Judged in these terms, the establishment of self-management under Kidric’s direction was both an imaginative and practical success. How he might have sought to expand the parameters of the model into other areas of society; check the unevenness of regional development; sustain and grow a mass movement; and balance decentralisation alongside the democratic association of working collectives, are questions rendered unknowable by his death in April 1953.

Yet, like the light we view from a dying star, his vision provided key elements of the political legitimacy and the economic prosperity that sustained Yugoslavia as a multi-ethnic, socialist state for much of the next 30 years.

Kidric knew full well that one system cannot be uncritically imposed in an age, or a society that is separated by time, development and culture from another. So, it would not be in keeping with either his legacy or with any kind of Marxist approach to suggest that a form of self-management is the key by which the contemporary left, in Britain and elsewhere, might seek to restore its fortunes and rebalance the relationship between labour and capital.

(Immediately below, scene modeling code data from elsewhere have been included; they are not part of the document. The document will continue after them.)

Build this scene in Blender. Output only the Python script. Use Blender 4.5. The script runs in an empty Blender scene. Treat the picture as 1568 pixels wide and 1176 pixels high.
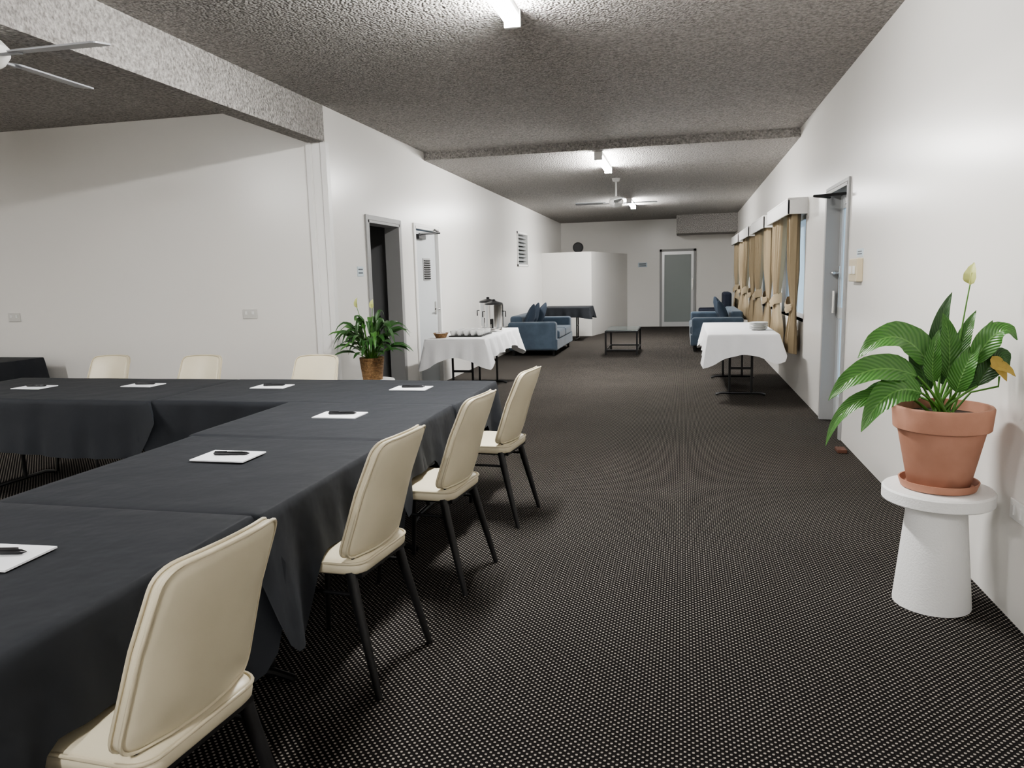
import bpy, math, random
from mathutils import Vector, Matrix
random.seed(7)
S=bpy.context.scene
PI=math.pi
# ---------------------------------------------------------------- materials
def mat(name,col,rough=.5,metal=0,bump=None,var=None,emit=None,spec=.5,sheen=0,trans=0,coat=0):
    m=bpy.data.materials.new(name); m.use_nodes=True
    nt=m.node_tree; b=nt.nodes['Principled BSDF']
    b.inputs['Base Color'].default_value=(*col,1)
    b.inputs['Roughness'].default_value=rough
    b.inputs['Metallic'].default_value=metal
    b.inputs['Specular IOR Level'].default_value=spec
    b.inputs['Sheen Weight'].default_value=sheen
    b.inputs['Transmission Weight'].default_value=trans
    b.inputs['Coat Weight'].default_value=coat
    tc=nt.nodes.new('ShaderNodeTexCoord')
    if var:   # (scale, colour2, detail)
        n=nt.nodes.new('ShaderNodeTexNoise'); n.inputs['Scale'].default_value=var[0]; n.inputs['Detail'].default_value=4
        nt.links.new(tc.outputs['Object'],n.inputs['Vector'])
        r=nt.nodes.new('ShaderNodeValToRGB')
        r.color_ramp.elements[0].position=.35; r.color_ramp.elements[1].position=.65
        r.color_ramp.elements[0].color=(*col,1); r.color_ramp.elements[1].color=(*var[1],1)
        nt.links.new(n.outputs['Fac'],r.inputs['Fac']); nt.links.new(r.outputs['Color'],b.inputs['Base Color'])
    if bump:  # (scale,strength,distance)
        n=nt.nodes.new('ShaderNodeTexNoise'); n.inputs['Scale'].default_value=bump[0]; n.inputs['Detail'].default_value=3
        nt.links.new(tc.outputs['Object'],n.inputs['Vector'])
        bp=nt.nodes.new('ShaderNodeBump'); bp.inputs['Strength'].default_value=bump[1]; bp.inputs['Distance'].default_value=bump[2]
        nt.links.new(n.outputs['Fac'],bp.inputs['Height']); nt.links.new(bp.outputs['Normal'],b.inputs['Normal'])
    if emit:
        b.inputs['Emission Color'].default_value=(*emit[0],1); b.inputs['Emission Strength'].default_value=emit[1]
    return m
def carpet():
    m=mat('carpet_loop',(.015,.012,.01),.95,spec=.1); nt=m.node_tree; b=nt.nodes['Principled BSDF']
    tc=nt.nodes.new('ShaderNodeTexCoord'); sx=nt.nodes.new('ShaderNodeSeparateXYZ'); nt.links.new(tc.outputs['Object'],sx.inputs[0])
    def M(op,a,bv=None):
        n=nt.nodes.new('ShaderNodeMath'); n.operation=op
        for i,v in enumerate((a,bv)):
            if v is None: continue
            if isinstance(v,(int,float)): n.inputs[i].default_value=v
            else: nt.links.new(v,n.inputs[i])
        return n.outputs[0]
    k=2*PI/.024
    s1=M('SINE',M('MULTIPLY',sx.outputs['X'],k)); s2=M('SINE',M('MULTIPLY',sx.outputs['Y'],k))
    p=M('MULTIPLY',s1,s2)
    nz=nt.nodes.new('ShaderNodeTexNoise'); nz.inputs['Scale'].default_value=220; nt.links.new(tc.outputs['Object'],nz.inputs['Vector'])
    p2=M('ADD',p,M('MULTIPLY',M('SUBTRACT',nz.outputs['Fac'],.5),.5))
    r=nt.nodes.new('ShaderNodeValToRGB'); e=r.color_ramp.elements
    e[0].position=.42; e[0].color=(.012,.0105,.0102,1); e[1].position=.67; e[1].color=(.33,.298,.262,1)
    nt.links.new(p2,r.inputs['Fac'])
    n2=nt.nodes.new('ShaderNodeTexNoise'); n2.inputs['Scale'].default_value=1.3; n2.inputs['Detail'].default_value=5; nt.links.new(tc.outputs['Object'],n2.inputs['Vector'])
    mr=nt.nodes.new('ShaderNodeMapRange'); mr.inputs[3].default_value=.75; mr.inputs[4].default_value=1.15; nt.links.new(n2.outputs['Fac'],mr.inputs[0])
    mx=nt.nodes.new('ShaderNodeMix'); mx.data_type='RGBA'; mx.blend_type='MULTIPLY'; mx.inputs[0].default_value=1
    nt.links.new(r.outputs['Color'],mx.inputs[6]); nt.links.new(mr.outputs[0],mx.inputs[7]); nt.links.new(mx.outputs[2],b.inputs['Base Color'])
    bp=nt.nodes.new('ShaderNodeBump'); bp.inputs['Strength'].default_value=.6; bp.inputs['Distance'].default_value=.004
    nt.links.new(p,bp.inputs['Height']); nt.links.new(bp.outputs['Normal'],b.inputs['Normal'])
    return m
def popcorn():
    m=mat('popcorn_ceiling',(.4,.385,.37),.9,spec=.15); nt=m.node_tree; b=nt.nodes['Principled BSDF']
    tc=nt.nodes.new('ShaderNodeTexCoord')
    v=nt.nodes.new('ShaderNodeTexVoronoi'); v.inputs['Scale'].default_value=55; v.inputs['Randomness'].default_value=1
    n=nt.nodes.new('ShaderNodeTexNoise'); n.inputs['Scale'].default_value=45; n.inputs['Detail'].default_value=5
    nt.links.new(tc.outputs['Object'],v.inputs['Vector']); nt.links.new(tc.outputs['Object'],n.inputs['Vector'])
    a=nt.nodes.new('ShaderNodeMath'); a.operation='SUBTRACT'; nt.links.new(n.outputs['Fac'],a.inputs[0]); nt.links.new(v.outputs['Distance'],a.inputs[1])
    bp=nt.nodes.new('ShaderNodeBump'); bp.inputs['Strength'].default_value=1; bp.inputs['Distance'].default_value=.02
    nt.links.new(a.outputs[0],bp.inputs['Height']); nt.links.new(bp.outputs['Normal'],b.inputs['Normal'])
    r=nt.nodes.new('ShaderNodeValToRGB'); e=r.color_ramp.elements; e[0].position=.3; e[1].position=.68
    e[0].color=(.29,.275,.26,1); e[1].color=(.58,.56,.535,1)
    nt.links.new(n.outputs['Fac'],r.inputs['Fac']); nt.links.new(r.outputs['Color'],b.inputs['Base Color'])
    return m
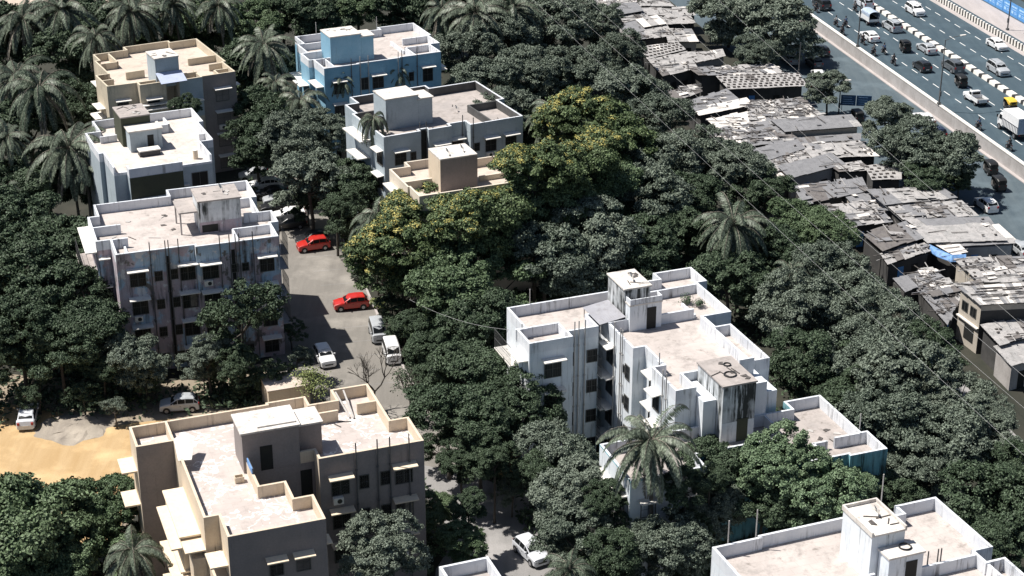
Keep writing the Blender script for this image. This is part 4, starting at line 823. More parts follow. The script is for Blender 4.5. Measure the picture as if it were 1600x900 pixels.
def tempo(o):
    loft('cab', [sec(2.2, .7, .5, 1.2, .1), sec(2.05, .8, .45, 1.3, .1), sec(1.6, .82, .45, 1.85, .12), sec(.9, .82, .45, 1.9, .12)], paint('white'), o)
    w = MB(); w.poly([(2.08, -.66, 1.28), (2.08, .66, 1.28), (1.68, .66, 1.78), (1.68, -.66, 1.78)]); w.build('windscreen', MT['glass'], o)
    for s in (1, -1):
        MB().box(-2.2, .85, s*.86-.04, s*.86+.04, .75, 1.5).build('side_panel', paint('white'), o); MB().box(1.0, 1.6, s*.83-.01, s*.83+.01, 1.2, 1.65).build('side_window', MT['glass'], o)
        MB().box(-2.23, -2.2, s*.8-.07, s*.8+.07, .6, .74).build('tail_light', MT['red_lens'], o)
    MB().box(-2.2, .85, -.819, .819, .65, .75).build('load_floor', MT['steel'], o)
    n = 8; c = MB(); A = [(.9*math.cos(math.pi*k/n), 1.95+.42*math.sin(math.pi*k/n)) for k in range(n+1)]; A = [(.9, 1.5)]+A+[(-.9, 1.5)]
    for k in range(len(A)-1): c.poly([(.86, *A[k]), (-2.25, *A[k]), (-2.25, *A[k+1]), (.86, *A[k+1])])
    c.poly([(.86, *a) for a in A]); c.build('canopy', MT['canvas'], o); MB().box(-2.2, -2.14, -.8, .8, .76, 1.15).build('tailgate', paint('white'), o)
    MB().box(-1.9, .8, -.75, .75, .751, 1.2).build('bench', MT['void'], o)
    for x in (1.4, -1.3):
        for s in (1, -1): wheel(o, x, s*.74, .34, .2)
def motorbike(o, col):
    for x in (.62, -.62):
        t = MB().disc((0, 0, 0), .29, 'y', .1, 16).build('wheel', MT['rubber'], o); t.location = (x, 0, .29); MB().disc((0, 0, 0), .17, 'y', .12, 10).build('rim', MT['rim'], t)
    loft('fuel_tank', [sec(.35, .08, .72, .86, .04), sec(.15, .15, .7, .95, .06), sec(-.1, .1, .7, .86, .04)], paint(col), o)
    loft('seat', [sec(-.08, .1, .72, .82, .03), sec(-.4, .13, .72, .84, .03), sec(-.72, .1, .76, .88, .03)], MT['rubber'], o)
    f = MB(); f.tube([(.62, 0, .29), (.5, 0, .7), (.42, 0, 1.0)], .03, 6); f.tube([(.42, 0, .9), (.1, 0, .45), (-.3, 0, .4), (-.62, 0, .29)], .035, 6); f.box(-.15, .2, -.12, .12, .3, .62); f.tube([(-.2, .14, .3), (-.8, .16, .36)], .035, 6)
    f.build('frame', MT['black'], o); MB().tube([(.3, -.36, 1.02), (.42, 0, 1.0), (.3, .36, 1.02)], .02, 6).build('handlebar', MT['steel'], o)
    MB().disc((.5, 0, .9), .09, 'x', .1, 10).build('headlight', MT['lens'], o); MB().box(-.78, -.74, -.06, .06, .7, .78).build('tail_light', MT['red_lens'], o)
# people: one skinned body each, clothing as children
SHIRT = {c: plain(c+'_cloth', v, .9) for c, v in {'dark': (.03, .035, .045), 'white': (.6, .6, .6), 'blue': (.10, .16, .28), 'red': (.55, .06, .04), 'grey': (.2, .2, .2), 'trouser': (.035, .035, .045), 'helmet': (.05, .05, .06), 'hair': (.01, .01, .01)}.items()}
def skin_mesh(name, verts, edges, radii, mat, root=0, sub=1):
    me = bpy.data.meshes.new(name); me.from_pydata(verts, edges, []); o = bpy.data.objects.new('tmp', me); COL.objects.link(o)
    md = o.modifiers.new('s', 'SKIN'); md.use_smooth_shade = True
    for i, r_ in enumerate(radii): me.skin_vertices[0].data[i].radius = r_ if isinstance(r_, tuple) else (r_, r_)
    me.skin_vertices[0].data[root].use_root = True
    if sub: o.modifiers.new('b', 'SUBSURF').levels = sub
    dg = bpy.context.evaluated_depsgraph_get(); dg.update(); r2 = bpy.data.meshes.new_from_object(o.evaluated_get(dg)); r2.name = name; r2.materials.clear(); r2.materials.append(mat)
    bpy.data.objects.remove(o); return r2
BODY = {}
def person(pose, shirt, pos, rz, label, group=None, helmet=False):
    o = thing('person', label, 'person', pos, rz, group)
    if pose not in BODY:
        if pose == 'ride':
            V = [(-.25, 0, .90), (-.2, 0, 1.12), (-.14, 0, 1.34), (-.12, 0, 1.46), (-.08, 0, 1.56), (-.06, 0, 1.68)]
            E_ = [(0, 1), (1, 2), (2, 3), (3, 4), (4, 5)]; Rr = [(.15, .14), (.14, .12), (.15, .12), .055, .09, .085]
            for s in (1, -1):
                k = len(V); V += [(-.13, s*.19, 1.38), (.02, s*.25, 1.15), (.26, s*.3, 1.06), (.34, s*.3, 1.04)]; E_ += [(2, k), (k, k+1), (k+1, k+2), (k+2, k+3)]; Rr += [.06, .045, .035, .03]
                k = len(V); V += [(-.2, s*.11, .86), (.16, s*.19, .78), (.0, s*.18, .36), (.12, s*.18, .3)]; E_ += [(0, k), (k, k+1), (k+1, k+2), (k+2, k+3)]; Rr += [.085, .065, .045, .035]
        else:
            V = [(0, 0, .92), (0, 0, 1.12), (0, 0, 1.34), (0, 0, 1.45), (.01, 0, 1.54), (.01, 0, 1.65)]
            E_ = [(0, 1), (1, 2), (2, 3), (3, 4), (4, 5)]; Rr = [(.14, .12), (.13, .1), (.15, .1), .052, .085, .08]
            for s in (1, -1):
                k = len(V); V += [(0, s*.19, 1.37), (-.02*s, s*.23, 1.1), (.08*s, s*.24, .86), (.1*s, s*.24, .78)]; E_ += [(2, k), (k, k+1), (k+1, k+2), (k+2, k+3)]; Rr += [.055, .042, .032, .03]
                k = len(V); V += [(0, s*.1, .86), (.08*s, s*.1, .5), (.12*s-.04, s*.1, .08), (.12*s+.1, s*.1, .05)]; E_ += [(0, k), (k, k+1), (k+1, k+2), (k+2, k+3)]; Rr += [.08, .055, .038, .035]
        BODY[pose] = (skin_mesh('body', V, E_, Rr, MT['skin']), V)
    me, V = BODY[pose]; link('body', me, o)
    # clothes: slightly larger shells of torso, arms and legs
    key = (pose, shirt)
    if key not in BODY:
        g = .022; idx = [1, 2, 3]; vs = [V[0], V[1], V[2], V[3]]; vs[0] = tuple(a+(b_-a)*.3 for a, b_ in zip(V[0], V[1])); vs[3] = tuple(a+(b_-a)*.5 for a, b_ in zip(V[2], V[3])); es = [(0, 1), (1, 2), (2, 3)]; rr = [(.165, .15), (.155, .14), (.165, .14), .09]
        for k in (6, 14): es.append((2, len(vs))); vs += [V[k], V[k+1]]; es.append((len(vs)-2, len(vs)-1)); rr += [.08, .065]
        sh_ = skin_mesh('shirt', vs, es, rr, SHIRT[shirt]); vs = [V[0]]; es = []; rr = [(.17, .155)]
        for k in (10, 18): es.append((0, len(vs))); vs += [V[k], V[k+1], V[k+2]]; es += [(len(vs)-3, len(vs)-2), (len(vs)-2, len(vs)-1)]; rr += [.105, .08, .062]
        BODY[key] = (sh_, skin_mesh('trousers', vs, es, rr, SHIRT['trouser']))
    a, b_ = BODY[key]; link('shirt', a, o); link('trousers', b_, o)
    hx, hz = V[5][0], V[5][2]
    if 'h' not in BODY:
        m = MB(); n = 12
        for t, rr in ((-.1, .1), (0, .125), (.07, .11), (.12, .07), (.14, .02)): m.v += [(rr*math.cos(2*math.pi*i/n), rr*math.sin(2*math.pi*i/n), t) for i in range(n)]
        for k in range(4):
            for i in range(n): j = (i+1) % n; m.f.append((k*n+i, k*n+j, (k+1)*n+j, (k+1)*n+i)); m.m.append(0)
        m.f.append(tuple(4*n+i for i in range(n))); m.m.append(0); BODY['h'] = m
        BODY['helmet'] = m.mesh('helmet', SHIRT['helmet'], True); BODY['hair'] = m.mesh('hair', SHIRT['hair'], True)
        f = MB(); f.box(.075, .12, -.012, .012, -.045, .0); f.box(.078, .1, -.045, -.02, .0, .015); f.box(.078, .1, .02, .045, .0, .015); f.box(.078, .098, -.025, .025, -.075, -.065); BODY['face'] = f.mesh('face', MT['skin'])
    h = link('helmet' if helmet else 'hair', BODY['helmet' if helmet else 'hair'], o, (hx-.01, 0, hz+.01+(0 if helmet else .02)))
    if not helmet: h.scale = (.82, .82, .85)
    link('face', BODY['face'], o, (hx-.02, 0, hz-.04))
    return o
UP = 346.5; DN = 166.5
def put(kind, col, px, py, zg, zc, head, label, cat='car', name='car', group=None): p = at(px, py, zg+zc); p.z = zg; return vehicle(kind, col, p, head, label, cat, group, name)
Z1 = 1.005
put('suv', 'white', 1430, 14, Z1, .8, DN, 'white people carrier coming down the far side of the highway at the top', name='moving_car')
put('sedan', 'white', 1558, 68, Z1, .7, DN, 'white sedan coming towards the camera beside the striped barrier', name='moving_car')
put('suv', 'silver', 1560, 106, Z1, .8, DN, 'silver people carrier with a roof rack, nearest of the oncoming cars', name='moving_car')
put('suv', 'silver', 1394, 39, Z1, .8, UP, 'silver people carrier going away beside the median, next to the canvas topped van', name='moving_car')
put('suv', 'pearl', 1350, 3, Z1, .8, UP, 'pale car cut by the top edge of the photo beside the median', name='moving_car')
put('tempo', 'white', 1357, 27, Z1, .9, UP, 'white passenger van with a pale blue canvas canopy and dark open back', 'van', 'passenger_van')
put('sedan', 'white', 1359, 55, Z1, .7, UP, 'white sedan going away in the lane by the retaining wall, beside two motorbikes', name='moving_car')
put('auto', 'black', 1413, 72, Z1, .8, UP, 'black auto rickshaw in the middle lane behind the white sedan', 'auto rickshaw', 'auto_rickshaw')
put('sedan', 'silver', 1448, 74, Z1, .7, UP, 'silver sedan going away close to the median blocks', name='moving_car')
put('hatch', 'black', 1441, 102, Z1, .7, UP, 'black hatchback going away in the middle lane', name='moving_car')
put('suv', 'grey', 1489, 101, Z1, .85, UP, 'dark grey people carrier going away close to the median blocks', name='moving_car')
put('auto', 'black', 1500, 126, Z1, .8, UP, 'black auto rickshaw just ahead of the white pickup', 'auto rickshaw', 'auto_rickshaw')
put('pickup', 'white', 1524, 152, Z1, .7, UP, 'white pickup with an empty open bed on the highway', 'pickup', 'pickup_truck')
put('auto', 'yellow', 1577, 160, Z1, 1.1, UP, 'yellow topped auto rickshaw between the white truck and the median', 'auto rickshaw', 'auto_rickshaw')
put('truck', 'white', 1585, 190, Z1, 1.7, UP, 'white box truck at the right edge of the highway', 'truck', 'box_truck')
put('suv', 'black', 1284, 5, Z1, .8, UP, 'black car beside the retaining wall, cut by the top edge of the photo', name='moving_car')
BK = [(1306, 34, 'grey', 'white', 'motorbike nearest the top along the retaining wall, rider in pale shirt'), (1321, 35, 'black', 'blue', 'motorbike beside the wall, ridden by someone in a blue shirt'), (1316, 47, 'black', 'dark', 'dark motorbike hugging the coping of the wall'),
      (1336, 11, 'black', 'grey', 'motorbike left of the canvas topped van'), (1275, 12, 'grey', 'dark', 'motorbike at the very top beside the black car'), (1348, 62, 'black', 'dark', 'dark motorbike right behind the white sedan'),
      (1365, 79, 'grey', 'grey', 'left one of the motorbike pair below the white sedan'), (1381, 77, 'black', 'blue', 'right one of the motorbike pair below the white sedan'), (1396, 94, 'black', 'dark', 'motorbike alone below the pair, left of the black hatchback'),
      (1529, 194, 'black', 'blue', 'motorbike between the pickup and the retaining wall'), (1577, 226, 'black', 'dark', 'motorbike beside the white truck near the retaining wall')]
for px, py, c, sh_, lb in BK:
    put('bike', c, px, py, Z1, .7, UP, lb, 'motorbike', 'motorbike'); p = at(px, py, Z1+.7); p.z = Z1
    person('ride', sh_, p, R(90-UP), 'helmeted rider on the '+lb.split(',')[0], helmet=True)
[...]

However, it is as well to be aware of what was once achieved and not to resign ourselves to the sense of powerlessness and pragmatism that has dominated the labour movement since the late 1980s, closing off all discussion of economic as opposed to purely political democracy.

There has to be more to trade union work and political campaigning than the bargaining for the “least worst option.” Boris Kidric’s life demonstrated that far from being no alternative to neoliberalism and a greedy, misanthropic form of venture capitalism, there was power, wealth and dignity inherent in every working life. That vision remains his true and lasting monument.